Claire Herbert graduated from the Sociology department in 2016 with her Ph.D. in Sociology. 

Abstract:
In declining cities, an abundance of vacant, devalued property, and under‐resourced regulatory mechanisms challenge dominant understandings of private ownership of real property as a source of investment and stability for individuals and neighborhoods. Drawing on four years of ethnography and 65 interviews in Detroit, this article finds that, despite the privileged standing of private property in U.S. culture, residents frequently accept or advocate for illegal property use, such as squatting or scrapping. Instead of adhering to the law, residents use a community‐embraced norm—an ethos of care—to assess the acceptability of illegal property use, and they do so in order to positively impact the physical and social dynamics of their neighborhoods. The findings of this article highlight the influence of local conditions for how residents perceive property law violations, and call into question the generalizability and applicability of neighborhood improvement strategies that rest on private, legal ownership to induce responsible care.

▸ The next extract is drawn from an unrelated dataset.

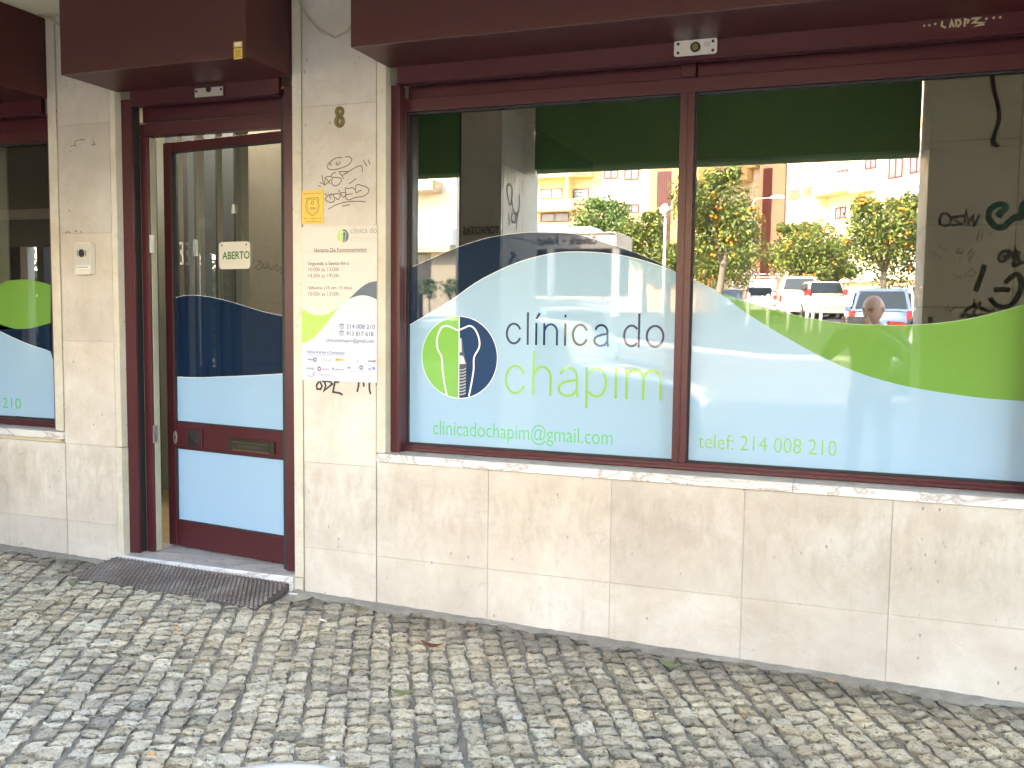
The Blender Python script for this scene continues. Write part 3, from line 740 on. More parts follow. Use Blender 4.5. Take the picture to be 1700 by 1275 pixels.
# ================================================================== DOOR
frame_t = thing('door_frame', (-3.28, .12, .14), 'maroon metal door frame with shutter guides around the clinic entrance', 'door frame')
mb = MB()
mb.box(-3.852, -3.775, .045, .062, .145, 2.70); mb.box(-3.852, -3.846, .063, .15, .145, 2.70)
mb.box(-2.790, -2.708, .045, .062, .15, 2.70); mb.build('shutter_guide', M['maroon'], frame_t, bevel=.002)
mb = MB(); mb.box(-3.84, -3.785, .0625, .115, .145, 2.69); mb.box(-2.818, -2.785, .0625, .115, .15, 2.69); mb.build('guide_track', M['track'], frame_t)
mb = MB(); mb.box(-3.775, -3.722, .105, .17, .142, 2.505); mb.box(-2.812, -2.790, .105, .17, .15, 2.505)
mb.box(-3.775, -2.79, .105, .17, 2.507, 2.575); mb.box(-3.775, -2.79, .103, .108, 2.577, 2.583)
mb.box(-3.77, -2.795, .125, .17, 2.585, 2.70); mb.build('frame', M['maroon'], frame_t, bevel=.003)
mb = MB(); mb.box(-3.7215, -3.716, .12, .16, .145, 2.50); mb.box(-3.79, -3.784, .116, .12, .145, 2.69); mb.build('seal', simple('beige_seal', (.42, .38, .28), .7), frame_t)
mb = MB()
for z in (.78, 1.86): mb.box(-3.7155, -3.712, .10, .135, z, z+.1)
mb.build('strike_plate', M['steel'], frame_t, bevel=.001)
thr = thing('door_threshold', (-3.28, .1, .09), 'grey veined marble threshold slab under the clinic door', 'threshold')
mb = MB(); mb.box(-3.885, -2.712, -.012, .31, .02, .139); mb.build('marble_slab', M['marble'], thr, bevel=.004)
DA = radians(8); HX, HY = -2.815, .13
door = thing('clinic_door', (HX, HY, .148), 'maroon framed glass door ajar, navy and light blue film, dark letter slot', 'door')
def fd(s, z, n=0):       # s = distance from the hinge towards the free edge, n = outwards
    return (HX-s*cos(DA)-n*sin(DA), HY+s*sin(DA)-n*cos(DA), z)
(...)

The ubiquity of private property is bolstered by discourses and institutions that presume legally‐codified private ownership to be a good for individuals and society (Harvey 2005, 2007). In urban centers, private ownership of real property (such as land, housing, and other buildings) is increasingly a tool for regulating socio‐spatial dynamics (Davis 1990; Banerjee 2001). In the neighborhood context, empirical research has verified beneficial social outcomes correlated with one kind of private property— homeownership (e.g. McCabe 2013)—and that in everyday life, residents express belief in this dominant discourse (Goetz and Sidney 1994; Rollwagen 2015). Furthermore, Kinder (2016) finds that some Detroit residents, motivated by this discourse, act as informal realtors in an effort to find homeowners for vacant but livable properties nearby. Given these empirical findings and the dominance of private property, we might expect that residents of distressed neighborhoods would also demonstrate ideological and practical commitments to private property in search of improved neighborhoods.

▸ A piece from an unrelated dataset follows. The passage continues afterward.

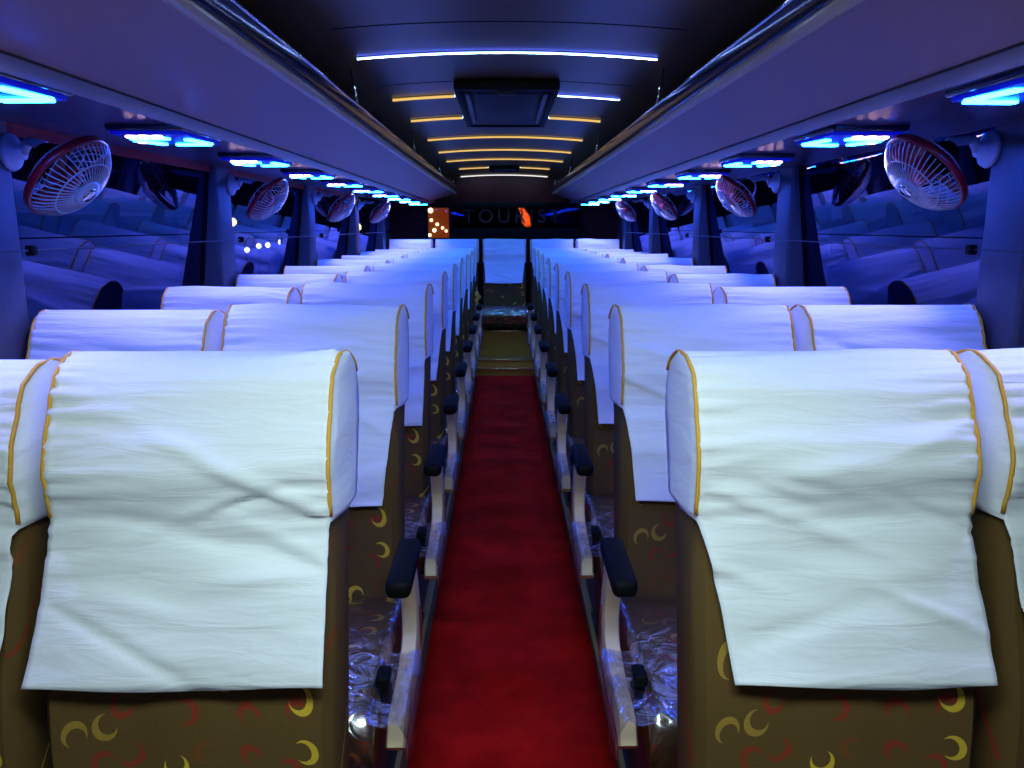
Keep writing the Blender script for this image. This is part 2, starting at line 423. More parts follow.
# ------------------------------------------------------------------ luggage racks
for side, s in (('left', -1), ('right', 1)):
    t = empty('luggage_rack', (0, 0, CAMZ)); tag(t, 'long overhead luggage rack with mauve underside above the %s seats' % side, 'luggage rack')
    e = 7.9; q = .035 if s > 0 else 0
    bm = bmesh.new(); extrude_y(bm, [(s * .474, .303), (s * (.70 - q), .236), (s * (.712 - q), .262), (s * .49, .33)], Y0, e, ny=24); obj('underside_panel', bm, RACK, t, angle=30)
    bm = bmesh.new(); extrude_y(bm, [(s * .456, .308), (s * .460, .300), (s * .468, .298), (s * .476, .300), (s * .480, .312), (s * .462, .322)], Y0, e); obj('edge_moulding', bm, TAN, t, angle=40)
    bm = bmesh.new(); extrude_y(bm, [(s * .458, .318), (s * .452, .335), (s * .452, .356), (s * .470, .362), (s * .480, .32)], Y0, e); obj('front_lip', bm, NAVY, t, angle=40)
    bm = bmesh.new(); 
    extrude_y(bm, [(s * (.460 + .005 * math.cos(a_)), .364 + .005 * math.sin(a_)) for a_ in [2 * PI * i / 12 for i in range(12)]], Y0, e, ny=40)
    for v in bm.verts:
        v.co.z += .0012 * math.sin(v.co.y * 7.3)
    obj('chrome_rail', bm, CHROME, t, angle=60)
    bm = bmesh.new(); extrude_y(bm, [(s * (.700 - q), .232), (s * (.706 - q), .224), (s * (.716 - q), .218), (s * (.724 - q), .214), (s * (.726 - q), .24), (s * (.71 - q), .262)], Y0, e); obj('outer_moulding', bm, mat('mauve_moulding_' + side, (0.10, .07, .09), .3, vary=.05), t, angle=50)
    bm = bmesh.new(); extrude_y(bm, [(s * .474, .37), (s * .50, .40), (s * .56, .44), (s * (.66 - q), .446), (s * (.70 - q), .446), (s * (.70 - q), .28), (s * .48, .33)], Y0, e); obj('inner_shelf', bm, mat('dark_rack_inner_' + side, (.025, .022, .022), .35, vary=.1), t, angle=40)
    bm = bmesh.new(); extrude_y(bm, [(s * .455, .31), (s * (.70 - q), .235), (s * (.70 - q), .44), (s * .48, .38)], e, e + .015); obj('end_cap', bm, NAVY, t, smooth=False)
    y = .93
    while y < 7.8:
        bm = bmesh.new(); tube(bm, [(s * .464, y, .372), (s * .475, y + .02, .43), (s * .49, y + .05, .485)], .0035, 6); obj('rail_support', bm, CHROME, t)
        y += 1.68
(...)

Despite the privileged status of private property in this country, and the accompanying moral and legal sanctions directed against transgressors, residents in Detroit often accept or advocate for illegal property use in their neighborhoods. Here, many people squat houses for shelter, garden on vacant lots or fence them in for personal use, scrap metal from derelict buildings, or even tear them down, all without permission from legal owners. Rather than necessarily indicating widespread apathy or social disorder (Wilson and Kelling 1982), in certain contexts illegal property use can gain a measure of support and acceptance from nearby residents. Becher (2014) notes that in two Philadelphia neighborhoods targeted for redevelopment, residents support illegal property use that accords with an ethic of investment. I find that residents in distressed neighborhoods in Detroit support and encourage certain forms of illegal property use in order to improve their area.

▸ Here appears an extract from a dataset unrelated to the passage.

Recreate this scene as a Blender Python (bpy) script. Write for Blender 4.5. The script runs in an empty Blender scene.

Drawing on in‐depth interviews and over four years of participant observation, this article first identifies three conditions common to declining cities that contribute to the informal practices I observe in my study: available property for appropriation, lack of an economic market for property, and underfunded municipal agencies that fail to reliably enforce property laws. Within these conditions, residents rarely involve authorities to regulate property use, nor do they take the law into their own hands to enforce property laws. Instead, residents informally adjudicate the non‐legal “right” to property using a community‐embraced norm rooted in what I call an ethos of care, which requires that appropriators demonstrate solicitude to both the property and community in order for their practices to be accepted. These findings highlight the importance of local conditions for how residents perceive property law violations and for the efficacy of neighborhood improvement strategies that rely on private ownership as a mechanism for inducing responsible care.